Normal people bet on which team will win, often going so far as to estimate the margin. In my case, they bet on whether or not I have any clue who's playing and whether I know when it is.

Probably clear by now, I'm not a sports fan. I chose to cook.

Keeping with my New Year's resolution, I followed a recipe. Rather than have my food magazines simply accumulate, skimmed for inspiration on topics near and dear, I glanced down at the most recent issue of Gourmet magazine on my kitchen counter and spotted biscuits on the cover. I froze in my tracks. THIS was what I wanted fo make.

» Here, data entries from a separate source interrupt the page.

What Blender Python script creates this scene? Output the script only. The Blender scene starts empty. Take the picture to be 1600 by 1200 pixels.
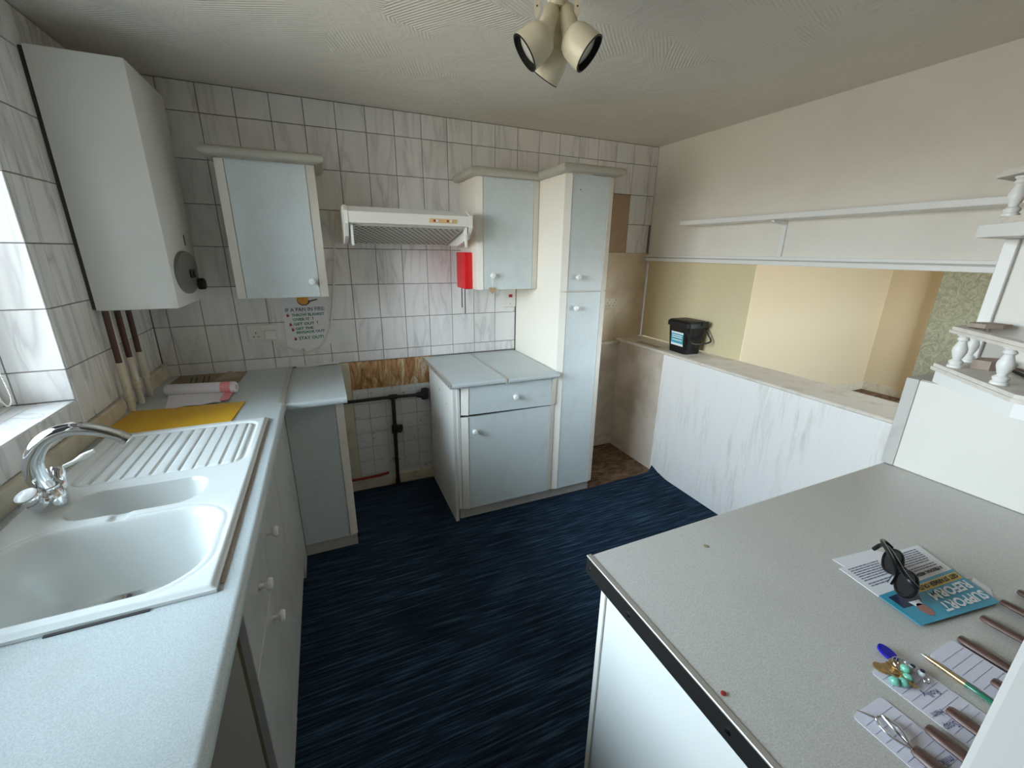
import bpy, bmesh, math, random
from mathutils import Vector, Matrix
random.seed(7)
S = bpy.context.scene
COL = S.collection

# ------------------------------------------------------------------ camera
cam = bpy.data.cameras.new('camera'); camo = bpy.data.objects.new('camera', cam); COL.objects.link(camo)
cam.sensor_fit = 'HORIZONTAL'; cam.sensor_width = 36.0; cam.lens = 653.287 / 1600 * 36.0
cam.clip_start = 0.02
RT = ((0.9157113, -0.4016, 0.013793), (-0.1088722, -0.2809943, -0.9535141), (0.386807, 0.8716419, -0.3010327))
m = Matrix.Identity(4)
for i in range(3):
    m[i][0] = RT[0][i]; m[i][1] = -RT[1][i]; m[i][2] = -RT[2][i]
m.translation = Vector((0.8171459, -2.6693145, 1.5375767))
camo.matrix_world = m
S.camera = camo

# ------------------------------------------------------------------ daylight
W = bpy.data.worlds.new('sky'); S.world = W; W.use_nodes = True
bg = W.node_tree.nodes['Background']
bg.inputs['Strength'].default_value = 9.0
_t = W.node_tree; _c = _t.nodes.new('ShaderNodeTexCoord'); _s = _t.nodes.new('ShaderNodeSeparateXYZ'); _r = _t.nodes.new('ShaderNodeValToRGB')
_m = _t.nodes.new('ShaderNodeMath'); _m.operation = 'MULTIPLY_ADD'; _m.inputs[1].default_value = .5; _m.inputs[2].default_value = .5
_t.links.new(_c.outputs['Generated'], _s.inputs[0]); _t.links.new(_s.outputs['Z'], _m.inputs[0]); _t.links.new(_m.outputs[0], _r.inputs[0]); _t.links.new(_r.outputs[0], bg.inputs['Color'])
_e = _r.color_ramp.elements; _e.new(.5); _e.new(.6)          # ground below the horizon, bright haze, blue overhead
for _q, (_p, _k) in zip(_e, ((0.0, (.25, .24, .205)), (.495, (.28, .27, .235)), (.515, (.84, .94, 1.0)), (1.0, (.50, .78, 1.0)))):
    _q.position = _p; _q.color = (*_k, 1)
S.view_settings.view_transform = 'Standard'; S.view_settings.look = 'None'
S.view_settings.exposure = 1.53; S.view_settings.gamma = 1.0; S.view_settings.use_curve_mapping = False
def portal(name, loc, rot, sx, sy):
    l = bpy.data.lights.new(name, 'AREA'); l.shape = 'RECTANGLE'; l.size = sx; l.size_y = sy
    l.cycles.is_portal = True
    o = bpy.data.objects.new(name, l); COL.objects.link(o); o.location = loc; o.rotation_euler = rot
portal('sky_portal_kitchen', (-0.21, -1.53, 1.55), (0, -math.pi / 2, 0), 1.08, 1.44)
portal('sky_portal_dining', (4.5, -3.78, 1.5), (math.pi / 2, 0, 0), 2.2, 1.3)
S.cycles.max_bounces = 12; S.cycles.diffuse_bounces = 8
S.cycles.sample_clamp_indirect = 8

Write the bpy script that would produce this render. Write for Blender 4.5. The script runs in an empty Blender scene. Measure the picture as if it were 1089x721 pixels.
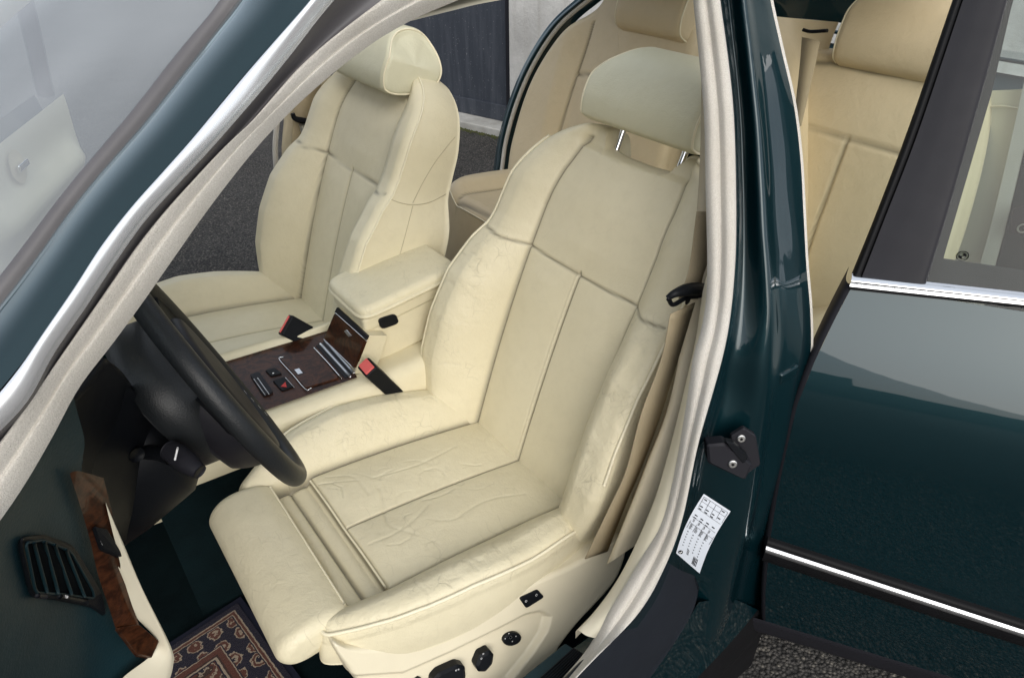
import bpy, math, random
import numpy as np
from mathutils import Vector
random.seed(7); rng = np.random.default_rng(7)
SC = bpy.context.scene
COL = SC.collection
# ------------------------------------------------------------------ camera (x = rearwards, y = to the right side of the car, z = up)
CAM = np.array([-.06445, -1.2484, 1.5000]); YAW, PITCH, ROLL, FPX = .64236, .59787, -.011254, 731.92
Fw = np.array([math.sin(YAW)*math.cos(PITCH), math.cos(YAW)*math.cos(PITCH), -math.sin(PITCH)])
_r = np.cross(Fw, [0, 0, 1]); _r /= np.linalg.norm(_r); _u = np.cross(_r, Fw)
Rt = math.cos(ROLL)*_r + math.sin(ROLL)*_u; Up = -math.sin(ROLL)*_r + math.cos(ROLL)*_u
def ray(px, py): return Fw + Rt*(px-544.5)/FPX - Up*(py-360.5)/FPX
def at(px, py, ax, val):                       # the point of the place seen at a photo pixel, on the plane ax = val
    d = ray(px, py); i = 'xyz'.index(ax); return CAM + (val-CAM[i])/d[i]*d
def on_plane(px, py, p0, n):
    d = ray(px, py); return CAM + ((np.array(p0)-CAM)@n)/(d@n)*d
def hit(px, py, f, t0=.3, t1=6.):              # first root of the implicit surface f along the ray
    d = ray(px, py); ts = np.linspace(t0, t1, 400); v = [f(CAM+t*d) for t in ts]
    for i in range(len(ts)-1):
        if v[i]*v[i+1] <= 0:
            a, b = ts[i], ts[i+1]
            for _ in range(30):
                m = (a+b)/2
                if f(CAM+a*d)*f(CAM+m*d) <= 0: b = m
                else: a = m
            return CAM+a*d
    return CAM+t1*d
SZ = [0, .40, .70, .95, 1.15, 1.38]; SYv = [-.86, -.86, -.86, -.83, -.75, -.63]
def side(px, py, off=0.): return hit(px, py, lambda p: p[1]-(np.interp(p[2], SZ, SYv)+off), .2, 3.)
def right_side(px, py, off=0.): return hit(px, py, lambda p: p[1]+(np.interp(p[2], SZ, SYv)+off), .5, 4.)
cam = bpy.data.cameras.new('camera'); camo = bpy.data.objects.new('camera', cam); COL.objects.link(camo)
from mathutils import Matrix
M = Matrix(((Rt[0], Up[0], -Fw[0], CAM[0]), (Rt[1], Up[1], -Fw[1], CAM[1]), (Rt[2], Up[2], -Fw[2], CAM[2]), (0, 0, 0, 1)))
camo.matrix_world = M
cam.sensor_width = 36; cam.lens = 36*FPX/1089; cam.clip_end = 500; cam.clip_start = .02
SC.camera = camo
# ------------------------------------------------------------------ materials
MT = {}
def new_mat(name):
    m = bpy.data.materials.new(name); m.use_nodes = True; MT[name] = m
    nt = m.node_tree; b = nt.nodes['Principled BSDF']; return m, nt, b
def node(nt, t, **kw):
    n = nt.nodes.new(t)
    for k, v in kw.items():
        if k in n.inputs.keys() if isinstance(k, str) else False: n.inputs[k].default_value = v
        else: setattr(n, k, v)
    return n
def ramp(nt, fac, stops):
    r = nt.nodes.new('ShaderNodeValToRGB'); e = r.color_ramp.elements
    while len(e) < len(stops): e.new(.5)
    for i, (p, c) in enumerate(stops):
        e[i].position = p; e[i].color = (*c, 1) if not isinstance(c, float) else (c, c, c, 1)
    nt.links.new(fac, r.inputs[0]); return r.outputs[0]
def noise(nt, vec, scale, detail=3, rough=.5, dist=0.):
    n = nt.nodes.new('ShaderNodeTexNoise'); n.inputs['Scale'].default_value = scale; n.inputs['Detail'].default_value = detail
    n.inputs['Roughness'].default_value = rough; n.inputs['Distortion'].default_value = dist
    if vec is not None: nt.links.new(vec, n.inputs['Vector'])
    return n.outputs['Fac']
def mth(nt, op, a, b=None, c=None, clamp=False):
    n = nt.nodes.new('ShaderNodeMath'); n.operation = op; n.use_clamp = clamp
    for i, x in enumerate((a, b, c)):
        if x is None: continue
        if isinstance(x, (int, float)): n.inputs[i].default_value = x
        else: nt.links.new(x, n.inputs[i])
    return n.outputs[0]
def mixc(nt, f, a, b, mode='MIX'):
    n = nt.nodes.new('ShaderNodeMix'); n.data_type = 'RGBA'; n.blend_type = mode
    for i, x in ((0, f), (6, a), (7, b)):
        if isinstance(x, (int, float)): n.inputs[i].default_value = x
        elif isinstance(x, tuple): n.inputs[i].default_value = (*x, 1)
        else: nt.links.new(x, n.inputs[i])
    return n.outputs[2]
def bump(nt, h, dist, prev=None, strength=1.):
    n = nt.nodes.new('ShaderNodeBump'); n.inputs['Distance'].default_value = dist; n.inputs['Strength'].default_value = strength
    nt.links.new(h, n.inputs['Height'])
    if prev is not None: nt.links.new(prev, n.inputs['Normal'])
    return n.outputs[0]
def objc(nt): return nt.nodes.new('ShaderNodeTexCoord').outputs['Object']
def setp(b, **kw):
    mp = {'rough': 'Roughness', 'metal': 'Metallic', 'spec': 'Specular IOR Level', 'coat': 'Coat Weight', 'coatr': 'Coat Roughness', 'ior': 'IOR',
          'trans': 'Transmission Weight', 'sheen': 'Sheen Weight'}
    for k, v in kw.items():
        if k == 'col': b.inputs['Base Color'].default_value = (*v, 1)
        else: b.inputs[mp[k]].default_value = v
def leather(name, col, dark, wear=1., rough=.42, fold=1.):
    m, nt, b = new_mat(name); L = nt.links; v = objc(nt)
    at_ = nt.nodes.new('ShaderNodeAttribute'); at_.attribute_name = 'dirt'
    aw = nt.nodes.new('ShaderNodeAttribute'); aw.attribute_name = 'wear'
    big = noise(nt, v, 5, 4, .6); mid = noise(nt, v, 38, 4, .6)
    c = mixc(nt, ramp(nt, big, [(.3, 0.), (.75, 1.)]), col, tuple(x*y for x, y in zip(col, (.94, .93, .90))))
    c = mixc(nt, mth(nt, 'MULTIPLY', ramp(nt, mid, [(.45, 0.), (.8, 1.)]), .13), c, dark)
    # crackle: thin creases where the leather is worn
    wv = nt.nodes.new('ShaderNodeTexNoise'); wv.inputs['Scale'].default_value = 9; L.new(v, wv.inputs['Vector'])
    vm = nt.nodes.new('ShaderNodeVectorMath'); vm.operation = 'MULTIPLY_ADD'; L.new(wv.outputs['Color'], vm.inputs[0]); vm.inputs[1].default_value = (.11, .11, .11); L.new(v, vm.inputs[2])
    vo = nt.nodes.new('ShaderNodeTexVoronoi'); vo.feature = 'DISTANCE_TO_EDGE'; vo.inputs['Scale'].default_value = 26; L.new(vm.outputs[0], vo.inputs['Vector'])
    vo2 = nt.nodes.new('ShaderNodeTexVoronoi'); vo2.feature = 'DISTANCE_TO_EDGE'; vo2.inputs['Scale'].default_value = 61; L.new(vm.outputs[0], vo2.inputs['Vector'])
    ck = ramp(nt, vo.outputs['Distance'], [(0., 1.), (.035, 0.)])
    ck2 = ramp(nt, vo2.outputs['Distance'], [(0., .6), (.045, 0.)])
    msk = ramp(nt, noise(nt, v, 15, 2), [(.52, 0.), (.66, 1.)])
    msk2 = ramp(nt, noise(nt, v, 21, 2), [(.5, 0.), (.62, 1.)])
    ck = mth(nt, 'MULTIPLY', mth(nt, 'MULTIPLY', ck, msk), aw.outputs['Fac'])
    ck2 = mth(nt, 'MULTIPLY', mth(nt, 'MULTIPLY', ck2, msk2), aw.outputs['Fac'])
    ck = mth(nt, 'MULTIPLY', mth(nt, 'MAXIMUM', ck, ck2), wear)
    c = mixc(nt, mth(nt, 'MULTIPLY', ck, .30), c, tuple(x*.45 for x in dark))
    c = mixc(nt, mth(nt, 'MULTIPLY', at_.outputs['Fac'], .8, clamp=True), c, tuple(x*.33 for x in dark))
    L.new(c, b.inputs['Base Color'])
    grain = nt.nodes.new('ShaderNodeTexVoronoi'); grain.inputs['Scale'].default_value = 520; L.new(v, grain.inputs['Vector'])
    n1 = bump(nt, grain.outputs['Distance'], .00022)
    amt = mth(nt, 'MULTIPLY_ADD', aw.outputs['Fac'], .65, .25)
    n2 = bump(nt, mth(nt, 'MULTIPLY', noise(nt, v, 26, 4, .6), amt), .0036*fold, n1)
    n2 = bump(nt, mth(nt, 'MULTIPLY', noise(nt, v, 70, 3, .6, .6), amt), .0012*fold, n2)
    n3 = bump(nt, mth(nt, 'MULTIPLY', ck, -1.), .0005, n2)
    L.new(n3, b.inputs['Normal'])
    r = mth(nt, 'MULTIPLY_ADD', mid, .16, rough-.06); L.new(r, b.inputs['Roughness'])
    setp(b, spec=.38); return m
CREAM = (.68, .62, .445)
leather('cream_leather', CREAM, (.42, .37, .25))
leather('cream_leather_head', (.62, .60, .445), (.46, .43, .28), .15)
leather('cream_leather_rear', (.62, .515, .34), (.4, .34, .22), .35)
leather('cream_piping', (.78, .72, .54), (.5, .45, .32), .0)
leather('dark_leather', (.012, .014, .016), (.02, .02, .02), .0, .42, .12)
def simple(name, col, rough=.5, metal=0., spec=.5, grain=None, var=.0, coat=0., coatr=.03, gs=400, sheen=0.):
    m, nt, b = new_mat(name); v = objc(nt); setp(b, col=col, rough=rough, metal=metal, spec=spec, coat=coat, coatr=coatr, sheen=sheen)
    n = noise(nt, v, 14, 4, .6)
    c = mixc(nt, mth(nt, 'MULTIPLY', ramp(nt, n, [(.3, 0.), (.7, 1.)]), 1.), col, tuple(x*(1-var) for x in col)); nt.links.new(c, b.inputs['Base Color'])
    r = mth(nt, 'MULTIPLY_ADD', noise(nt, v, 30, 4, .7), .14*min(1, rough*3), rough-.05*min(1, rough*3)); nt.links.new(r, b.inputs['Roughness'])
    if grain: nt.links.new(bump(nt, noise(nt, v, gs, 3, .7), grain), b.inputs['Normal'])
    return m
simple('seam_thread', (.42, .37, .25), .7)
simple('cream_plastic', (.66, .60, .445), .42, grain=.00012, var=.06)
simple('cream_trim', (.66, .61, .47), .5, grain=.0001, var=.06)
simple('beige_trim', (.62, .54, .38), .55, grain=.0002, var=.1)
simple('black_plastic', (.006, .007, .009), .42, spec=.14, grain=.00025, var=.15, gs=700)
simple('satin_black', (.014, .014, .018), .5, spec=.2, grain=.00008, var=.15, gs=500)
simple('kick_plastic', (.012, .015, .021), .38, spec=.4, grain=.0003, var=.2, gs=350)
simple('rubber', (.006, .006, .007), .55, spec=.15, var=.3)
simple('grey_rubber', (.10, .095, .10), .5, grain=.0001, var=.2)
simple('teal_dash', (.006, .027, .035), .5, spec=.3, grain=.0006, var=.2, gs=260)
simple('teal_carpet', (.0035, .011, .013), .95, grain=.002, var=.4, gs=300, spec=.1)
simple('satin_chrome', (.90, .905, .91), .22, metal=.75, var=.03)
simple('chrome', (.86, .87, .88), .09, metal=1., var=.04)
simple('brushed_chrome', (.72, .73, .75), .3, metal=1., var=.08)
simple('screw_metal', (.6, .6, .58), .35, metal=1., var=.15)
simple('pink_plastic', (.62, .10, .09), .4)
simple('white_print', (.75, .75, .75), .5)
simple('red_print', (.45, .02, .015), .5)
simple('belt_fabric', (.38, .31, .195), .7, grain=.0005, var=.1, gs=600)
def paint(name, col, flake=.12):
    m, nt, b = new_mat(name); v = objc(nt)
    f = nt.nodes.new('ShaderNodeTexVoronoi'); f.inputs['Scale'].default_value = 1500; nt.links.new(v, f.inputs['Vector'])
    c = mixc(nt, mth(nt, 'MULTIPLY', ramp(nt, f.outputs['Distance'], [(.0, 1.), (.4, 0.)]), flake), col, tuple(x*3.0 for x in col))
    nt.links.new(c, b.inputs['Base Color']); setp(b, rough=.4, metal=.35, coat=1., coatr=.02, spec=.3); b.inputs['Coat IOR'].default_value = 1.5; b.inputs['Coat Tint'].default_value = (.6, .88, .95, 1)
    nt.links.new(bump(nt, noise(nt, v, 6, 3), .0004), b.inputs['Coat Normal']); return m
simple('vent_teal', (.004, .017, .022), .5, spec=.25)
simple('vent_dark', (.002, .003, .004), .9, spec=.05)
paint('teal_paint', (.0009, .0150, .0185))
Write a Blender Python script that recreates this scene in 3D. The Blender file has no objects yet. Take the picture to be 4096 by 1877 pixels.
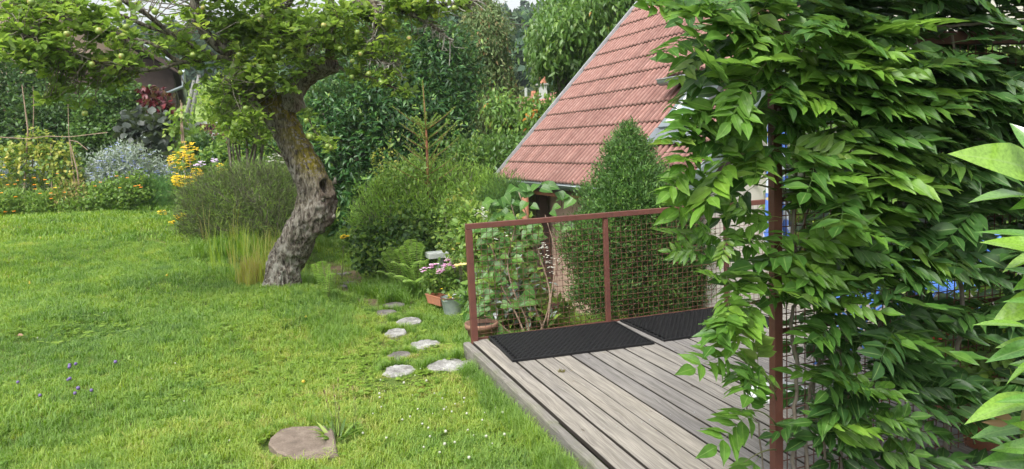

I tore open the plastic, flipped through to the recipes letting the subscription cards (or "blow-away" cards, as they are called in the magazine world) fall to the floor, defiant about picking them up. I flattened the page against the spine, made note of the ingredients, and ventured out to the supermarket.

I can't lie, there's something about biscuits. Perhaps my southern roots showing (Dad's parents were from Oklahoma), or perhaps hearkening back to my mom's almost daily breakfast for me; Bisquick "drop" biscuits. Biscuits from a box topped with margarine... humble roots indeed. My mother, having never pondered exercise of any kind and with frighteningly-poor dietary tendencies (the details I refuse to even discuss publicly), would unabashedly order "biscuits and gravy" at Denny's when (and whenever) her urge kicked in. While her diet scares the hell out of me, her boldness to ask for (or go get) what she wanted is endearing. Biscuits, obviously, take me back.

There are other kinds of biscuits; the kind in the tube with the dough boy on the outside. Prep is pretty straightforward, one turns on the oven, unwraps the outer layer of paper on the tube, and smacks it smartly against the counter. Took me decades to realize the popping sound due to what they used instead of yeast or baking powder; CO2 is pumped into the can and the whole batch of biscuits is "carbonated" to allow them to rise while baking. Food soda. If Ferran Adria had thought of it, we'd consider it brilliant.

In my case, I went big and used an ingredient that strikes fear in my heart (because my heart is an integral part of my bloodstream) - lard. There's no denying it; if you want to make real biscuits or a real pie crust, this is your ingredient. There is something just so wrong to me about cooking with a half-cup of lard (wrong as in health considerations, the benefits flavor-wise are abundantly clear) though it was diluted, suspiciously, in 5-cups of flour. Since baking is an activity I tend to stay clear of, I'm not at liberty to speculate about that ratio being correct, but it seemed a bit low.

The results were... disappointing. Instinct told me the ratio of flour-to-fat was too high, but I've been wrong before. When the game was over, I was a slightly better baker. I can't say that any of my friends were better football players.